El camino de la coexistencia entre culturas es complejo y colmado de desafíos. Hasta ahora la experiencia humana parece indicar que la senda que hemos tomado ha sido la de imponer nuestro modelo de creencias a otros pueblos a través de la violencia. Hemos legitimado nuestra visión de mundo de la manera más extrema, negando al otro y a su legitimidad. En aproximadamente 10 mil años de modelo patriarcal hemos aprendido a constituir sociedades profundamente desiguales, clasistas, racistas, arbitrarias, depredadoras de los ecosistemas, generadoras de infelicidad, basadas en modelos de competencia en los que prima la ley del más fuerte.

El modelo matriarcal, que se sostuvo más de 100.000 años y que se esconde bajo el eufemístico concepto de prehistoria, fortaleció relaciones humanas basadas en la cooperación. Para muchos teóricos, incluido el mismo Maturana, ha sido la cooperación la característica humana más singular y la que nos ha permitido forjar la noción de sociedad, movilizarnos como especie, sobrevivir a las inclemencias climáticas y a las fieras depredadoras. La cooperación debiese ser un sello humano movilizador, un ámbito que aglutine a nuestras comunidades, que nos fortalezca como especie y nos haga mirar el porvenir con tranquilidad y no con la profunda desazón con la que pensamos el futuro en estos días.
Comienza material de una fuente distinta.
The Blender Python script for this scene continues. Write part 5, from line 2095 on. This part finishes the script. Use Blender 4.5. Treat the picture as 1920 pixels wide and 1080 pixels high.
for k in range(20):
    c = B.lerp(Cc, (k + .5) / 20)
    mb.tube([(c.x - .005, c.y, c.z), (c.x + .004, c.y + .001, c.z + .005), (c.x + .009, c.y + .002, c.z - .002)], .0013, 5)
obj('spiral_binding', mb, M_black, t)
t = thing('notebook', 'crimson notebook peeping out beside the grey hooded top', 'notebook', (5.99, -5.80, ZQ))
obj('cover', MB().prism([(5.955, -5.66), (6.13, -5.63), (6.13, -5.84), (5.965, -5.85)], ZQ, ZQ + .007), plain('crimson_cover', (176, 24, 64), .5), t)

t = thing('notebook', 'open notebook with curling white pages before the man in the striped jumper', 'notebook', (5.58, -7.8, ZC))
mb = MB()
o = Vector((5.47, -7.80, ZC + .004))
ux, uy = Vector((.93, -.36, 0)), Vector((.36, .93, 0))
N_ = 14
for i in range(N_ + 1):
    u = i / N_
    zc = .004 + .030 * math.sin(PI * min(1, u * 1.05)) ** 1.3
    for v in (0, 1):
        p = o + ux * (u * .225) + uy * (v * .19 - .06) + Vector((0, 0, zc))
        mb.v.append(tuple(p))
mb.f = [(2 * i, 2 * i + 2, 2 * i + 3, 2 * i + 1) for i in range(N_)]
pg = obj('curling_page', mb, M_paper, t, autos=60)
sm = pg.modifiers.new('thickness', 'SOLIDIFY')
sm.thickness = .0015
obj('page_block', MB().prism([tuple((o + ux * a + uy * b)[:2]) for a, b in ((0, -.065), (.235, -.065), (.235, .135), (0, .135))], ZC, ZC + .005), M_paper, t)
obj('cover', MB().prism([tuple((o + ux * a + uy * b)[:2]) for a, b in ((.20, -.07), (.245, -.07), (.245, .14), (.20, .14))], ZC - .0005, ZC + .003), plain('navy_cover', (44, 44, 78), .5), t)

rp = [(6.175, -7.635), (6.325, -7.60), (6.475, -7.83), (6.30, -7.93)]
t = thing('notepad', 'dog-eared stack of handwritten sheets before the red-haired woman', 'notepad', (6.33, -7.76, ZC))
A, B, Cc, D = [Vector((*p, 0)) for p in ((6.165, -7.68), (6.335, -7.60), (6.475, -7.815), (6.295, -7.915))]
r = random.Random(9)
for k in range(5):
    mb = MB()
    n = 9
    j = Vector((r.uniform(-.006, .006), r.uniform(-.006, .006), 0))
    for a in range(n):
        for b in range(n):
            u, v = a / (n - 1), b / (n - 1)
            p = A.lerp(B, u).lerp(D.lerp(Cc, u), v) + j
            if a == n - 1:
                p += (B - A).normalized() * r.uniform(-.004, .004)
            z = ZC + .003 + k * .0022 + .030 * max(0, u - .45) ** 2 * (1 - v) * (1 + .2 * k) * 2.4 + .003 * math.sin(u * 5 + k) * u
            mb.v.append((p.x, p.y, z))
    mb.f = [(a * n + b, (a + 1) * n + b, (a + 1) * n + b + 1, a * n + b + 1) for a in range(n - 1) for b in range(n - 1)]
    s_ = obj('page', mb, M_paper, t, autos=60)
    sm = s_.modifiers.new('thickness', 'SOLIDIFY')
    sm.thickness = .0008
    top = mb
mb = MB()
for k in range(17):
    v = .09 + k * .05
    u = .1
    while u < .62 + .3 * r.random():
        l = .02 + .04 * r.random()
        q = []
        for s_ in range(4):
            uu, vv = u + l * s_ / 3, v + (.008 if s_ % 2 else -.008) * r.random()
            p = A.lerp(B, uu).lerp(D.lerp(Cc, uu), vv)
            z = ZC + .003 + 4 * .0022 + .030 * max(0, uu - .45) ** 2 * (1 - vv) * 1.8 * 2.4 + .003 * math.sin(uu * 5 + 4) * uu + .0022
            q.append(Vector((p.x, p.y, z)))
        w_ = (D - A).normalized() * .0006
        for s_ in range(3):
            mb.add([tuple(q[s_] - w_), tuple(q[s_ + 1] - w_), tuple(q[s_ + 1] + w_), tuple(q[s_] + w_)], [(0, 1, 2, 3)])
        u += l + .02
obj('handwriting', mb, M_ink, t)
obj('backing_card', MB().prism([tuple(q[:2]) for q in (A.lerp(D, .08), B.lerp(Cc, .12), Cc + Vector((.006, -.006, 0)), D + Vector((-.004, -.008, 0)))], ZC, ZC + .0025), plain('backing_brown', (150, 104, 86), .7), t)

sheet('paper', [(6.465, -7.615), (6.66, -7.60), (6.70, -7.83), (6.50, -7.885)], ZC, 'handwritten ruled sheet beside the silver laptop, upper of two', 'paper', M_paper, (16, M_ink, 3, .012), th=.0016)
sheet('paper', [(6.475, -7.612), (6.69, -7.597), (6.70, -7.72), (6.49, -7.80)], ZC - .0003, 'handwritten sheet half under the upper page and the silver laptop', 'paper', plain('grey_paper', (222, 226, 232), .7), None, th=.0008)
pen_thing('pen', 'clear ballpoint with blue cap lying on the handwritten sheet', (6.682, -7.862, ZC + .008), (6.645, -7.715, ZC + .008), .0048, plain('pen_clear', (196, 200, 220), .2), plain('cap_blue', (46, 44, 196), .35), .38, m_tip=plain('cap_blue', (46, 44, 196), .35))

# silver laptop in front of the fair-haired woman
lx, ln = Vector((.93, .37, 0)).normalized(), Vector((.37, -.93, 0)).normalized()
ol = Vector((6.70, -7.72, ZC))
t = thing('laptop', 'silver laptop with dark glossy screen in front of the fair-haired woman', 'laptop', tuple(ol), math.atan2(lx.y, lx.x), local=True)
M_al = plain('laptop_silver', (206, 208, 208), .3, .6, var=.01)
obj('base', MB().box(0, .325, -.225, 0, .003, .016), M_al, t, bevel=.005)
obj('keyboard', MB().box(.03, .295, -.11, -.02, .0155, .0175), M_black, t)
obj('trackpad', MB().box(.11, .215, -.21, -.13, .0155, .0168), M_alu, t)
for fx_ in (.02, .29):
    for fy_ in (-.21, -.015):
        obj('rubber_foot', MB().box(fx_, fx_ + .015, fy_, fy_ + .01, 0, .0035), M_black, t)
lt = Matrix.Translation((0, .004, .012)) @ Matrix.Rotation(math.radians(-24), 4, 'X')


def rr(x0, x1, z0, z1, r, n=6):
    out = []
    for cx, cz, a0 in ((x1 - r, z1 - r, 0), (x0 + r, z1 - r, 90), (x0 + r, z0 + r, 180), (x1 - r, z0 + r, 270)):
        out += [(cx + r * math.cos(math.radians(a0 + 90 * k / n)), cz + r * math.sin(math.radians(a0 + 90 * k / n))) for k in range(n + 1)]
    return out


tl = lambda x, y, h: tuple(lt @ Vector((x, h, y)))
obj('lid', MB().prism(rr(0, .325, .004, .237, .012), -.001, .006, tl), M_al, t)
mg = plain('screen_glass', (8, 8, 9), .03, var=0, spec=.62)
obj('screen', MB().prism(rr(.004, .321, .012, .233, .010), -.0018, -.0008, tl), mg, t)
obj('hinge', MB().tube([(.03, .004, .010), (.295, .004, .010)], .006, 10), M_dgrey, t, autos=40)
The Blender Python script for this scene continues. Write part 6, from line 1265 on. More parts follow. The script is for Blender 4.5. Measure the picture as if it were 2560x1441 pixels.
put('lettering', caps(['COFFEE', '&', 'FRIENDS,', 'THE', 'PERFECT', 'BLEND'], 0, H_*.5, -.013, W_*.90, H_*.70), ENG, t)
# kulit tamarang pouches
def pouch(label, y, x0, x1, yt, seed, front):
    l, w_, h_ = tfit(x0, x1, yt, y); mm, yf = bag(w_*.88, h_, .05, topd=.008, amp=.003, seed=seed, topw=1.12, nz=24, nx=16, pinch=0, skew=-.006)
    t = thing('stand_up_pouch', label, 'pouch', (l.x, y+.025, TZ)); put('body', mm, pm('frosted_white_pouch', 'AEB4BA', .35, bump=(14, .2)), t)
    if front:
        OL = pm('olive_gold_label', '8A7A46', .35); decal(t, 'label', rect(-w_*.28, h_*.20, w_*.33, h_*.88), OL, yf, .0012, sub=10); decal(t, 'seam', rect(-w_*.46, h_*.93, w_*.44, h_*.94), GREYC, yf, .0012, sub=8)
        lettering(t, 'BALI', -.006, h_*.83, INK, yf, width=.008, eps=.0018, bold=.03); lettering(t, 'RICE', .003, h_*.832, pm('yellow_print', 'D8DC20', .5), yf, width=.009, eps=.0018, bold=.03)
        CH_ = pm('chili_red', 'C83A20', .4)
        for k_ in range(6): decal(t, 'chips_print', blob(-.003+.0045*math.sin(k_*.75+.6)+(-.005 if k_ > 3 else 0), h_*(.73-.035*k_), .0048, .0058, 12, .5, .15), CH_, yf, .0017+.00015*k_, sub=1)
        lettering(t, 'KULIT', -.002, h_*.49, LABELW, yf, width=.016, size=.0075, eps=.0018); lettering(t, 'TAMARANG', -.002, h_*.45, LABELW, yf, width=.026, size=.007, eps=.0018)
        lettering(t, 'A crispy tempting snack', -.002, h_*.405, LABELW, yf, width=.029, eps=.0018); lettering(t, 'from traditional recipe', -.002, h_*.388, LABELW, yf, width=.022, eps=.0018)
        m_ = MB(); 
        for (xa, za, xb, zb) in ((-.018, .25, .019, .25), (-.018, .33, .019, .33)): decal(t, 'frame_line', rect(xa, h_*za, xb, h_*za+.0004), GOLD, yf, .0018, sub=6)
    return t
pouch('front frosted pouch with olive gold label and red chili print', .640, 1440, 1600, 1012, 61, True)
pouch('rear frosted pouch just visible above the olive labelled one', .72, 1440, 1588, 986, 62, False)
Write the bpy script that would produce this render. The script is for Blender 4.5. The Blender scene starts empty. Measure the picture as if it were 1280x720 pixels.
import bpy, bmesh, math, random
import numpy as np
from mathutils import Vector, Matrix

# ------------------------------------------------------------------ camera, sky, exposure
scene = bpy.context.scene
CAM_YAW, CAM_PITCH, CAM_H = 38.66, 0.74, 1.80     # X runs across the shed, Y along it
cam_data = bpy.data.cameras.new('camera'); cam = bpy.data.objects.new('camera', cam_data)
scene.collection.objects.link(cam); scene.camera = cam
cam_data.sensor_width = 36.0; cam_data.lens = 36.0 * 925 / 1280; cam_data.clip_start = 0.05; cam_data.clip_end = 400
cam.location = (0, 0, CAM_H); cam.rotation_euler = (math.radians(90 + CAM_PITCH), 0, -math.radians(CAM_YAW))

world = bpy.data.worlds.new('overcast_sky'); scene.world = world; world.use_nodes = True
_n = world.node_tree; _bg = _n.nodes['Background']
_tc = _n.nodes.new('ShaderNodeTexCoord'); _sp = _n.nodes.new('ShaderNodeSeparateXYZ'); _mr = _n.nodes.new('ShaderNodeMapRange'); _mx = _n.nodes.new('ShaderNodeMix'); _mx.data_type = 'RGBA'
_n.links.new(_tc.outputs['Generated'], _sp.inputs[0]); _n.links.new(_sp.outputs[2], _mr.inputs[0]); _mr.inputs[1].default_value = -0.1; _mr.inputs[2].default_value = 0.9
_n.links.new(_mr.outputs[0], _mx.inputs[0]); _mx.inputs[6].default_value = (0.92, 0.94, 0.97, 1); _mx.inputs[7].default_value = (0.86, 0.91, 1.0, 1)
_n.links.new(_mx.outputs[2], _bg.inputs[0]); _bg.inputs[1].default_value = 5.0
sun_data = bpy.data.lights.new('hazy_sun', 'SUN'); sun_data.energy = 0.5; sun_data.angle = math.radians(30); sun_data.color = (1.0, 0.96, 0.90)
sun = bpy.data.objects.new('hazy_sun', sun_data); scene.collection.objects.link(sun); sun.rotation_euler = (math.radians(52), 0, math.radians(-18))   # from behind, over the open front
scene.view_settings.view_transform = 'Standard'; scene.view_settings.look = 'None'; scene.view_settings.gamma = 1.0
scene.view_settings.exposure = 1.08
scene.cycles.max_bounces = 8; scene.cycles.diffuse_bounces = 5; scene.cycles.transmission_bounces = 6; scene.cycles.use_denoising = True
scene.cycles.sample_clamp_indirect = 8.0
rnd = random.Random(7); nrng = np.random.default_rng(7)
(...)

La competencia nos hace ver en los demás a rivales, a enemigos a quienes tenemos que vencer, controlar, dominar, como sugiere el brutal corto animado “A Brief Disagreement”[4] de Steve Cutts. Una sociedad que pierde la capacidad de comunicarse, de reflexionarse, de escucharse y caminar juntos, está condenada a su ocaso y este proceso lleva intrínseco el fenómeno de la violencia. Encontrarnos en nuestras diferencias es un camino hacia la paz y la paz, dado el actual escenario internacional, es la única alternativa que nos permitirá trascender como especie.

Pedro TORRES QUINTREL
Profesor de Educación General Básica
Académico Adjunto Universidad de las Américas (UDLA)
Pedagogo Social
Coach Ontológico
Santiago de Chile, Chile
Abril de 2024

[1] Julio Olalla es creador de Newfield Network, institución pionera en la práctica del coaching ontológico en Chile y el mundo.
[2] Maria Bori Soucheiron (1964 – 2019) Educadora. Directora de Gestión Educativa Casabierta COANIQUEM, Santiago de Chile
[3] Humberto Maturana, (1928 – 2021)“La realidad ¿objetiva o construida?. Editorial Anthropos, 1995. España
[4] A Brief Disagreement, “Un breve desacuerdo”. Disponible en el enlace.